“We are in a moment of transition,” declared William Taubman, COO at Taubman Centers, during a recent presentation to the real estate community. Interviewed by Michael Graziano, co-head of global real estate investment banking at Goldman, Sachs & Co., Taubman talked about the future of the industry at the event, which was sponsored by the Georgetown McDonough School of Business.

“Sales are mediocre now but they're up one month and down the next,” he asserts. “Retail is ever growing; what makes a store great today are the seeds of destruction tomorrow. For example, look at Abercrombie and Fitch. It was so identified with a generation but eventually a new generation comes in. Retail reflects everything going on in society.”

To that end, Taubman adds, “Retailers are struggling. Some are doing well, like Apple, but it's tough. It's a combination of fast fashion that has impacted the margins, customers being in a hard goods mode because they're worried about interest rates going up and when you walk through the mall, not much there is exciting today.”

And of course, technology is creating an evolution of the industry, he notes. “It allows customers to compare pricing. But stores sell items on the web three times more if it's on the bricks and mortar store's selling floor. That's why Warby Parker and Bonobos are opening stores, because you can create an emotional connection and a long standing relationship with the in-person customer.”

Changes also are afoot in what's thought to be the ideal tenant mix of a mall, he states. “You can have a successful project without a department store today. They're like the network television anchors: back then, they had a 90% market share, just like Macy's and other such stores. Now they maybe have 20% but they're still the vehicle with which to reach the masses. Today, malls attract multiple types of customers for multiple types of merchandise.”

All in all, the shopping mall continues to flourish, but not without technology playing a role in its future. “The mall is not going to die, it's alive and vibrant. However, the Internet is evolving the business. Customers are going online so , for example, a woman may not go to five stores because the little black dress she likes is only at there place. Shoppers may make fewer trips to the mall today because of the Internet but they's spending more time in each store because they're more informed. Its changing the nature of the shopping experience.”

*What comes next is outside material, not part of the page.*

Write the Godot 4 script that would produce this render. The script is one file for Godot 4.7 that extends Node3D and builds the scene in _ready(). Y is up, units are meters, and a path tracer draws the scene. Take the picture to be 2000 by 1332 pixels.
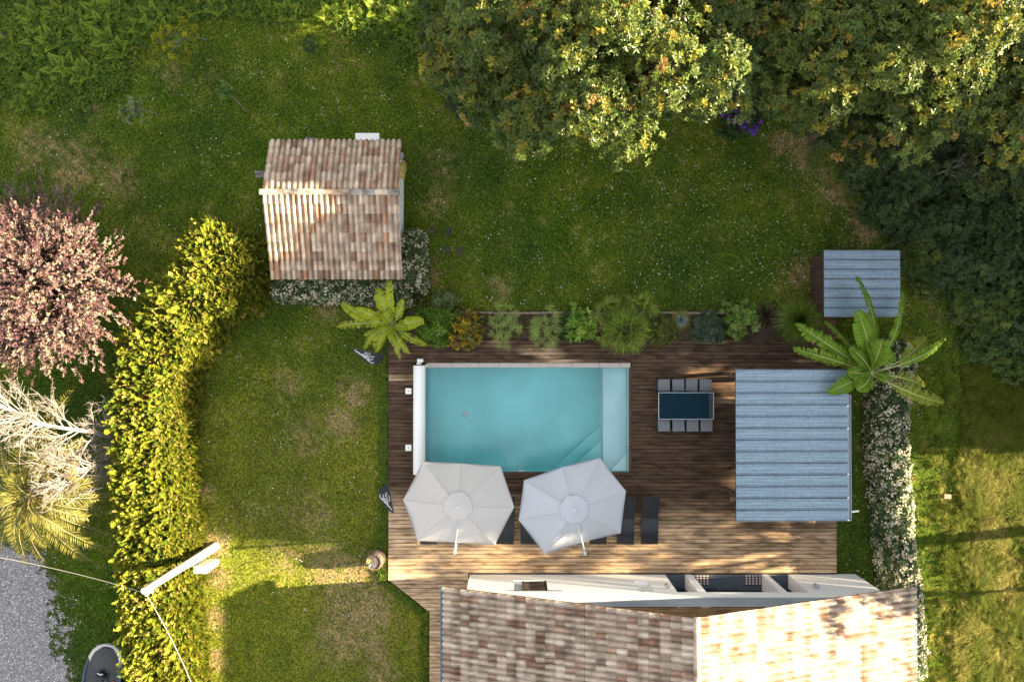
extends Node3D

# ---------- numbers that place things: photograph pixels (2000 x 1332) at a height above the lawn ----------
const CAM_H := 31.1
const FOCAL := 1556.0
const TILT := 0.012853
var rng := RandomNumberGenerator.new()
var nlow := FastNoiseLite.new()
var nmid := FastNoiseLite.new()
var nhigh := FastNoiseLite.new()
var used := {}
var M := {}
var dry_spots := []
var green_spots := []

# ---------- mesh collector ----------
class MB:
	var v := PackedVector3Array()
	var n := PackedVector3Array()
	var c := PackedColorArray()
	var uv := PackedVector2Array()
	var col := Color(1, 1, 1)
	var xf := Transform3D()
	func put(p: Vector3, m: Vector3, k: Color) -> void:
		v.append(p)
		n.append(m)
		c.append(k)
	func tri(a: Vector3, b: Vector3, d: Vector3, hint := Vector3.ZERO) -> void:
		a = xf * a
		b = xf * b
		d = xf * d
		var m := (d - a).cross(b - a)
		if m.length_squared() < 1e-16:
			return
		m = m.normalized()
		if hint != Vector3.ZERO and m.dot(xf.basis * hint) < 0.0:
			m = -m
			var t := b
			b = d
			d = t
		put(a, m, col)
		put(b, m, col)
		put(d, m, col)
	func quad(a: Vector3, b: Vector3, d: Vector3, e: Vector3, hint := Vector3.ZERO) -> void:
		tri(a, b, d, hint)
		tri(a, d, e, hint)
	func stri(a: Vector3, b: Vector3, d: Vector3, na: Vector3, nb: Vector3, nd: Vector3) -> void:
		a = xf * a
		b = xf * b
		d = xf * d
		na = (xf.basis * na).normalized()
		nb = (xf.basis * nb).normalized()
		nd = (xf.basis * nd).normalized()
		if (d - a).cross(b - a).dot(na + nb + nd) < 0.0:
			put(a, na, col)
			put(d, nd, col)
			put(b, nb, col)
		else:
			put(a, na, col)
			put(b, nb, col)
			put(d, nd, col)
	func squad(a: Vector3, b: Vector3, d: Vector3, e: Vector3, na: Vector3, nb: Vector3, nd: Vector3, ne: Vector3) -> void:
		stri(a, b, d, na, nb, nd)
		stri(a, d, e, na, nd, ne)
	func box(o: Vector3, s: Vector3, ch := 0.0) -> void:
		var h := s * 0.5
		if ch <= 0.0:
			for ax in 3:
				for sg in [-1.0, 1.0]:
					var u := Vector3.ZERO
					u[ax] = h[ax] * sg
					var p := Vector3.ZERO
					p[(ax + 1) % 3] = h[(ax + 1) % 3]
					var q := Vector3.ZERO
					q[(ax + 2) % 3] = h[(ax + 2) % 3]
					quad(o + u - p - q, o + u + p - q, o + u + p + q, o + u - p + q, u)
			return
		var k := Vector3(h.x - ch, h.y - ch, h.z - ch)
		for ax in 3:
			var b := (ax + 1) % 3
			var d := (ax + 2) % 3
			for sg in [-1.0, 1.0]:
				var u := Vector3.ZERO
				u[ax] = h[ax] * sg
				var p := Vector3.ZERO
				p[b] = k[b]
				var q := Vector3.ZERO
				q[d] = k[d]
				quad(o + u - p - q, o + u + p - q, o + u + p + q, o + u - p + q, u)
			for s1 in [-1.0, 1.0]:
				for s2 in [-1.0, 1.0]:
					var e1 := Vector3.ZERO
					e1[b] = h[b] * s1
					e1[d] = k[d] * s2
					var e2 := Vector3.ZERO
					e2[b] = k[b] * s1
					e2[d] = h[d] * s2
					var l := Vector3.ZERO
					l[ax] = k[ax]
					quad(o + e1 - l, o + e1 + l, o + e2 + l, o + e2 - l, e1 + e2)
		for sx in [-1.0, 1.0]:
			for sy in [-1.0, 1.0]:
				for sz in [-1.0, 1.0]:
					tri(o + Vector3(h.x * sx, k.y * sy, k.z * sz), o + Vector3(k.x * sx, h.y * sy, k.z * sz), o + Vector3(k.x * sx, k.y * sy, h.z * sz), Vector3(sx, sy, sz))
	func tube(p: Array, r: Array, sides := 6, cap := true) -> void:
		var rings := []
		var dirs := []
		var up := Vector3.UP
		for i in p.size():
			var d: Vector3 = (p[mini(i + 1, p.size() - 1)] - p[maxi(i - 1, 0)]).normalized()
			if absf(d.dot(up)) > 0.93:
				up = Vector3.RIGHT if absf(d.x) < 0.8 else Vector3.BACK
			var s := d.cross(up).normalized()
			var w := s.cross(d).normalized()
			up = w
			var ring := []
			var nr := []
			for k in sides:
				var a := TAU * k / sides
				var m := s * cos(a) + w * sin(a)
				ring.append(p[i] + m * r[i])
				nr.append(m)
			rings.append(ring)
			dirs.append(nr)
		for i in p.size() - 1:
			for k in sides:
				var q := (k + 1) % sides
				squad(rings[i][k], rings[i][q], rings[i + 1][q], rings[i + 1][k], dirs[i][k], dirs[i][q], dirs[i + 1][q], dirs[i + 1][k])
		if cap:
			for e in [0, p.size() - 1]:
				var away: Vector3 = (p[e] - p[1 if e == 0 else e - 1]).normalized()
				for k in range(1, sides - 1):
					tri(rings[e][0], rings[e][k], rings[e][k + 1], away)
	func lathe(o: Vector3, prof: Array, sides := 16) -> void:   # prof: Vector2(radius, y)
		for i in prof.size() - 1:
			var a: Vector2 = prof[i]
			var b: Vector2 = prof[i + 1]
			var t := (b - a).normalized()
			var m := Vector2(t.y, -t.x)
			for k in sides:
				var u := Vector3(cos(TAU * k / sides), 0, sin(TAU * k / sides))
				var w := Vector3(cos(TAU * (k + 1) / sides), 0, sin(TAU * (k + 1) / sides))
				var nu := u * m.x + Vector3(0, m.y, 0)
				var nw := w * m.x + Vector3(0, m.y, 0)
				squad(o + u * a.x + Vector3(0, a.y, 0), o + w * a.x + Vector3(0, a.y, 0), o + w * b.x + Vector3(0, b.y, 0), o + u * b.x + Vector3(0, b.y, 0), nu, nw, nw, nu)
	func leaf(o: Vector3, d: Vector3, side: Vector3, l: float, w: float, fold := 0.25) -> void:
		var nn := side.cross(d).normalized()
		var m := o + d * l * 0.45
		var t := o + d * l
		var a := m + side * w * 0.5 + nn * w * fold
		var b := m - side * w * 0.5 + nn * w * fold
		tri(o, a, t, nn)
		tri(o, t, b, nn)
	func mesh(mat: Material = null) -> ArrayMesh:
		var arr := []
		arr.resize(Mesh.ARRAY_MAX)
		arr[Mesh.ARRAY_VERTEX] = v
		arr[Mesh.ARRAY_NORMAL] = n
		arr[Mesh.ARRAY_COLOR] = c
		if uv.size() == v.size():
			arr[Mesh.ARRAY_TEX_UV] = uv
		var m := ArrayMesh.new()
		m.add_surface_from_arrays(Mesh.PRIMITIVE_TRIANGLES, arr)
		if mat:
			m.surface_set_material(0, mat)
		return m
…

Going forward, forecasts Taubman, “we will have an app that will tell the customer where she parked and that can send messages tied to the stores of interest to a particular customer, with incentives to stay in the mall and shop. For example, a customer might get a message like, “Here's a sweater that matches those jeans you bought and we'll give it to you for 20% off for the next two hours. We want to know what a customer spends to improve and customize the shopping experience.”

So what types of properties are of interest to Taubman? “We think high-end centers will have the highest NOI growth over the next 20 years. Some marginal centers are going to go away.”

As for mixed-use developments, he said, “Retail goes where the customer is so if customers are moving to the cities, retail will follow.”